I'm married to a Salvadoran, and am very interested in the history and culture of indigenous Salvadoran people. So interested, in fact, that I studied anthropology in college and completed my senior thesis in El Salvador in 2006. Everything I ever read about the origins of indigenous peoples in El Salvador was about the Pipiles and how we know nothing about them due to La Gran Matanza. I cannot express how grateful I am to you for your enlightenment on the complex and diverse origins of El Salvador's indigenous population.

Tim Lohrentz

Chelsea, thanks for your kind words. El Salvador has a very rich history of indigenous peoples, of which the Pipiles are the most recent. There are many Maya place names in the northwest, most likely related to today's Ch'orti's.
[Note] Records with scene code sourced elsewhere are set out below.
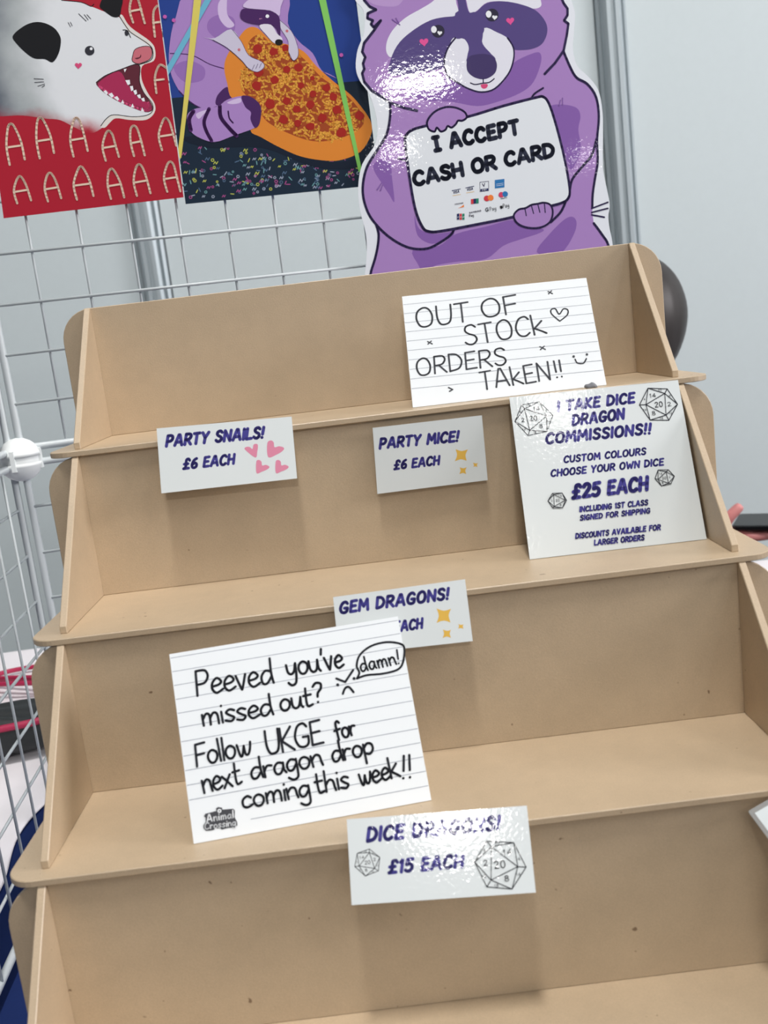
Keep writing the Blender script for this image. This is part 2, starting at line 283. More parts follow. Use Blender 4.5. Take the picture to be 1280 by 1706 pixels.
def art(key, name, sheet_mat, gloss, thick=.0004, part_art='artwork', part_text='lettering', inset=None):
    """a flat printed sheet: the sheet itself and its print as children, all in the sheet's own plane"""
    A = ART[key]; sc = 1e-4; rng = random.Random(hash(len(key)) + len(A['items']))
    u, v = Vector(A['u']), Vector(A['v']); n = u.cross(v)
    M = Matrix((u, v, n)).transposed().to_4x4(); M.translation = Vector(A['O'])
    sm, ol = A['out']; ol = [(p[0] * sc, p[1] * sc) for p in ol]
    if sm: ol = catmull(ol, True, 4)
    if sum(a[0] * b[1] - b[0] * a[1] for a, b in zip(ol, ol[1:] + ol[:1])) < 0: ol = ol[::-1]
    bm = bmesh.new()
    if not sm: prism(bm, ol, lambda a, b: (a, b, 0), lambda a, b: (a, b, -thick))
    else:
        n0 = len(ol); hi = [bm.verts.new((a, b, 0)) for a, b in ol]; lo = [bm.verts.new((a, b, -thick)) for a, b in ol]
        for i in range(n0): bm.faces.new((hi[i], lo[i], lo[(i + 1) % n0], hi[(i + 1) % n0]))
        for t in geometry.tessellate_polygon([[Vector((a, b, 0)) for a, b in ol]]):
            bm.faces.new([hi[x] for x in t]); bm.faces.new([lo[x] for x in t[::-1]])
    root = frombm(name, bm, sheet_mat); root.matrix_world = M
    lx = [p[0] for p in ol]; clip = None
    groups, mats = {}, {}; cur = 0
    lev = 0
    for idx, it in enumerate(A['items']):
        if it[0] == 'G': cur = (it[1], idx) if it[1] else 0; continue
        col = it[1]; g = cur if cur else part_text if it[0] == 'T' else 'ruled_lines' if col == 'rule' else part_art
        if g not in groups: groups[g] = bmesh.new(); mats[g] = []
        bm = groups[g]
        if col not in mats[g]: mats[g].append(col)
        mi = mats[g].index(col)
        if col[:2] == 'cf' or col[:6] == 'cheese': z = (lev + 1 + idx % 14) * DZ; hold = lev + 15
        else:
            if idx and (A['items'][idx - 1][1][:2] == 'cf' or A['items'][idx - 1][1][:6] == 'cheese'): lev = hold
            lev += 1; z = lev * DZ
        z += .00003
        if it[0] == 'P':
            p = [(a * sc, b * sc) for a, b in it[3]]
            if it[2]: p = catmull(p, True, 4)
            p = clip_poly(p, ol) if gloss == 2 and not sm else p
            if len(p) > 2: fill(bm, p, z, mi)
        elif it[0] == 'L':
            p = [(a * sc, b * sc) for a, b in it[5]]
            if it[3]: p = catmull(p, bool(it[4]), 4)
            ribbon(bm, p, it[2] * sc, z, mi, bool(it[4]))
        else:
            for cl, p in text_strokes(it, rng): ribbon(bm, [(a * sc, b * sc) for a, b in p], it[5] * sc, z, mi, cl)
    for g, bm in groups.items():
        if not mats[g]: bm.free(); continue
        if gloss == 2:      # keep the print inside the sheet
            if not sm:
                for a, b in zip(ol, ol[1:] + ol[:1]):
                    nx, ny = b[1] - a[1], a[0] - b[0]
                    bmesh.ops.bisect_plane(bm, geom=bm.verts[:] + bm.edges[:] + bm.faces[:], plane_co=(a[0], a[1], 0), plane_no=(nx, ny, 0), clear_outer=True)
        pn = g if isinstance(g, str) else g[0]; me = bpy.data.meshes.new(pn); bm.to_mesh(me); bm.free()
        for c in mats[g]: me.materials.append(art_mat(c, gloss))
        link(pn, me, None, root)
    return root
DZ = 6e-6
def clip_poly(p, ol): return p
ART={}
ART['oos']=dict(O=[0.02332, -0.07267, 1.1363],u=[0.99927, -0.0383, 0.0],v=[0.02142, 0.55878, 0.82904],out=[0, [[16, 865], [1265, 835], [1249, 0], [0, 0]]],items=[
['L','rule',3.2,0,0,[[20,797],[1259,767]]],
['L','rule',3.2,0,0,[[18,724],[1257,694]]],
['L','rule',3.2,0,0,[[17,651],[1256,621]]],
['L','rule',3.2,0,0,[[16,578],[1255,548]]],
['L','rule',3.2,0,0,[[14,505],[1253,475]]],
['L','rule',3.2,0,0,[[13,432],[1252,402]]],
['L','rule',3.2,0,0,[[12,359],[1250,329]]],
['L','rule',3.2,0,0,[[10,286],[1249,256]]],
['L','rule',3.2,0,0,[[9,213],[1248,183]]],
['L','rule',3.2,0,0,[[8,140],[1246,110]]],
['T', 'pen', 'OUT', [97, 599, 451, 601], 151.8, 13.3, 0.0, 'h', 0.16, 0],
['T', 'pen', 'OF', [540, 615, 780, 624], 143.3, 13.4, 0.0, 'h', 0.16, 0],
['T', 'pen', 'STOCk', [398, 418, 931, 436], 151.2, 13.0, 0.0, 'h', 0.16, 0],
['T', 'pen', 'ORDERS', [58, 231, 642, 238], 128.7, 12.7, 0.0, 'h', 0.16, 0],
['T', 'pen', 'TAkEN', [459, 71, 906, 84], 134.1, 12.6, 0.0, 'h', 0.16, 0],
['T', 'pen', '!!', [948, 91, 990, 94], 125.8, 12.6, 0.0, 'h', 0.16, 0],
['G','drawn_heart'],
['L','pen',9.1,1,0,[[1034,518],[991,579],[992,614],[1021,619],[1039,572],[1073,610],[1100,598],[1090,559],[1034,518]]],
['G','drawn_cross'],
['L','pen',8.1,0,0,[[995,763],[1021,741]]],
['L','pen',8.1,0,0,[[995,743],[1019,764]]],
['G','drawn_cross'],
['L','pen',8.1,0,0,[[149,483],[178,460]]],
['L','pen',8.1,0,0,[[149,462],[174,483]]],
['G','drawn_cross'],
['L','pen',8.1,0,0,[[874,340],[906,315]]],
['L','pen',8.1,0,0,[[874,317],[903,340]]],
['G','drawn_cross'],
['L','pen',9.1,0,0,[[246,115],[270,97],[248,86]]],
['G','drawn_smiley'],
['P','pen',0,[[1086,235],[1085,232],[1084,229],[1082,227],[1079,226],[1077,226],[1074,227],[1072,229],[1071,231],[1070,234],[1070,237],[1071,240],[1073,242],[1075,244],[1077,245],[1080,245],[1082,245],[1084,243],[1086,241],[1086,238]]],
['P','pen',0,[[1173,238],[1172,236],[1171,233],[1168,231],[1166,230],[1163,230],[1161,231],[1159,233],[1157,235],[1157,238],[1157,241],[1158,244],[1159,246],[1162,248],[1164,249],[1167,249],[1169,248],[1171,247],[1173,244],[1173,241]]],
['L','pen',9.1,1,0,[[1084,214],[1093,185],[1131,177],[1156,209]]],
['G','']])
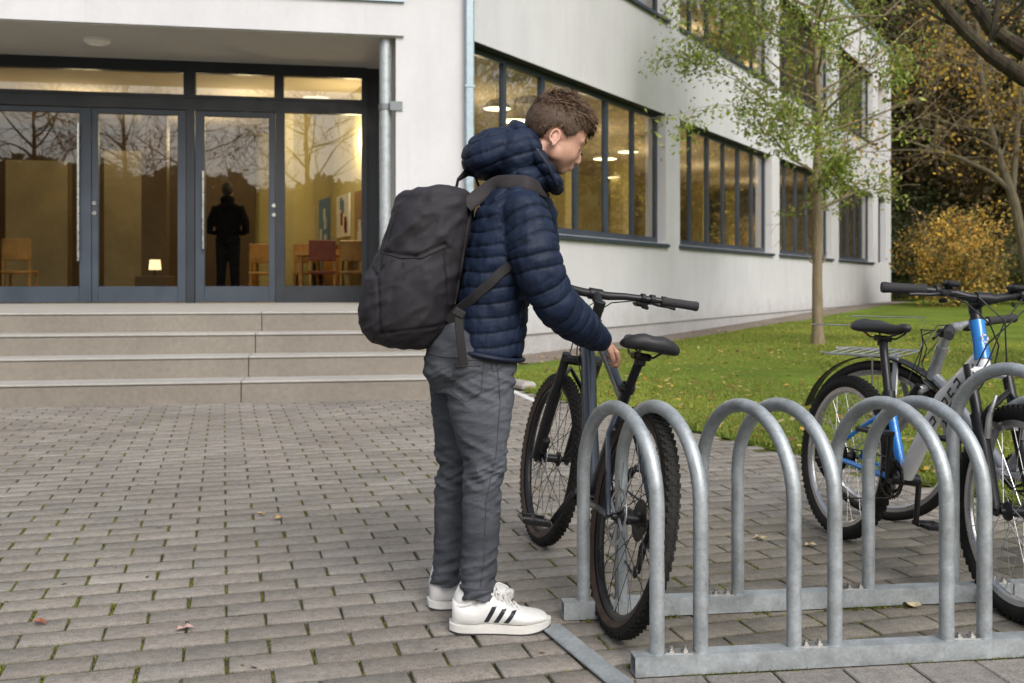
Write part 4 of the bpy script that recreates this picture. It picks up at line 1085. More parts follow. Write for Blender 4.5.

The Lenca have at least 10,000 years of history in eastern El Salvador and are very closely related to the Olmecs, whose name probably comes from Lago Olomega. Tim

Jasmin

i'm from el salvador and have been trying to learn about the pipiles. but i haven't found anything on them on the internet. i would LOVE to learn as much as possible. How have you learned all this? is there a way we can email each other, and teach my about natives from el salvador. i've been trying to learn for a while now. I got so happy to find someone that knows something. Thank you for posting this!

Felipe G Guevara

even though there were more then one civilization of indiginous tribes; all of us salvadorians, we are more directly decendents of the Pipil people whom took ove
El Salvador for 400 years. all the others fleed El Salvador.

Tim Lohrentz

Felipe, thanks for your comments. I would beg to differ. The only ones who appeared to flee were the Quiche and to an extant the Chortis. The Quiche were in the Suchitlan area and fled to Guatemala. The Chortis were in the volcanic region from San Salvador to the Guatemala border and moved to northern Santa Ana and Chalatenango, where they remained until the Spanish arrived. The Chortis and Pipiles got along quite well and even formed a new melded language. And then everything east of the Lempa (except for most of Chalate) was Lenca and that didn't change at all. There were likely Lenca in San Vicente area who did move east with the arrival of the Pipil. The Lenca have been in eastern El Salvador continuously for 11,000 years.